The country's Prime Minister Katrín Jakobsdottir called it a "highly serious" situation.

She said: "Because we were announcing yesterday that we were mostly worried about fissures and ruptures underneath the town, but now we have a volcanic eruption just really within the town. This is highly serious."

Despite the catastrophe, "no lives are in danger", the country's President Gudni Johannesson assured.

The Icelandic Meteorological Office said in a statement: "According to the first images from the Coast Guard's surveillance flight, a crack has opened on both sides of the defences that have begun to be built north of Grindavik."

Lovísa Mjöll Guðmundsdóttir, from the weather service, said: "It cannot be ruled out that more cracks will open.

"The GPS data showed us that there is increased magma inflow into the tunnel and with that there is a possibility of more fissures opening up."

Police chief Víðir Reynisson warned: "We need to be prepared and focus our actions on the real danger, a large crack opening in Grindavik, major gas pollution from this and then the possible opening of new eruptions."

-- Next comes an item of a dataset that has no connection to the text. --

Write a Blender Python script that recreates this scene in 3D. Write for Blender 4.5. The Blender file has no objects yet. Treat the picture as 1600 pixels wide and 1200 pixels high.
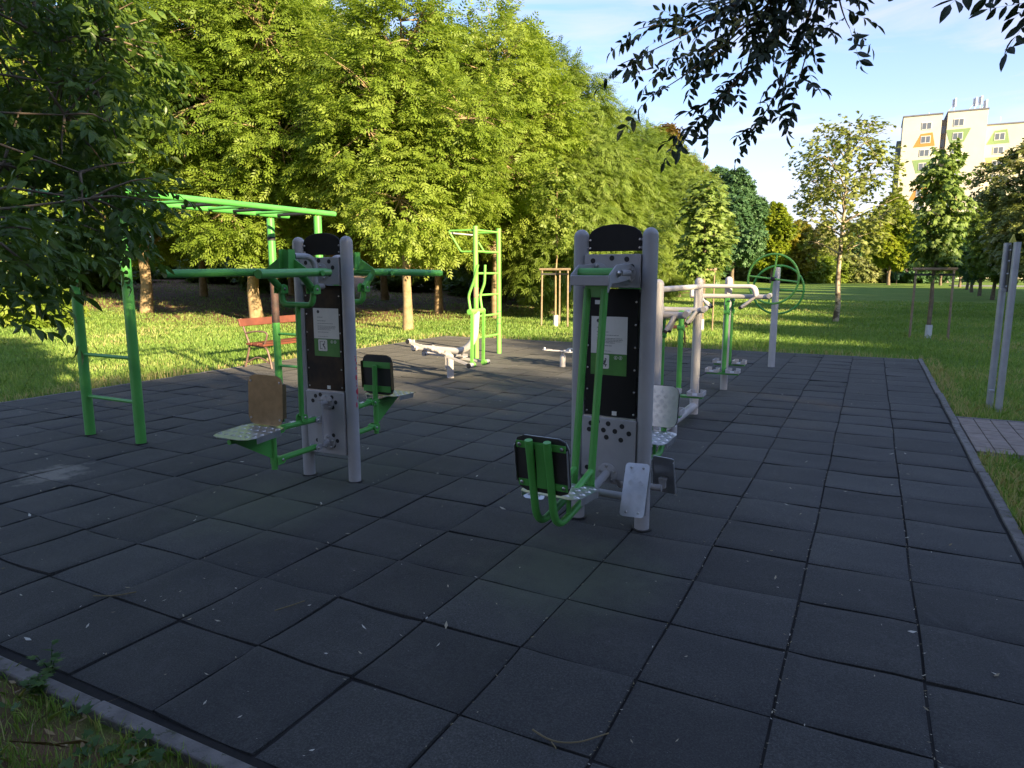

Jon Gauti Dagbjartsson, a resident who was forced to evacuate, said: "This is serious, it's basically as bad as it can possibly get. Although it might get even worse, who knows.

"I actually live in the house that I was born in and it's a tough thought to think that this town might be over, and I would have to start all over somewhere else. But if that's the case, then that's exactly what we'll do."